Before a watching world, an observable love in the midst of difference will show a difference between Christians’ differences and other people’s differences. The world may not understand what the Christians are disagreeing about, but they will very quickly understand the difference of our difference form the world’s differences if they see us having our differences in an open and observable love on a practical level.

Therefore, Schaeffer called controversy among Christians “our golden opportunity” before a watching world. In other words, the aim of love, in view of God’s truth and holiness, is not to avoid controversy, but to carry it thorough with observable practical love between the disagreeing groups. This is our golden opportunity.

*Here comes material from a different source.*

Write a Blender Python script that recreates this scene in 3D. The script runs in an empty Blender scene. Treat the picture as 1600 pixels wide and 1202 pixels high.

As a matter of fact, we have a greater possibility of showing what Jesus is speaking about here, in the midst of our differences, than we do if we are not differing. Obviously we ought not to go out looking for differences among Christians; there are enough without looking for more. But even so, it is in the midst of a difference that we have our golden opportunity. When everything is going well and we are all standing around in a nice little circle, there is not much to be seen by the world. But when we come to the place where there is a real difference, and we exhibit uncompromised principles but at the same time observable love, then there is something that the world can see, something they can use to judge that these real are Christians and that Jesus has indeed been sent by the Father.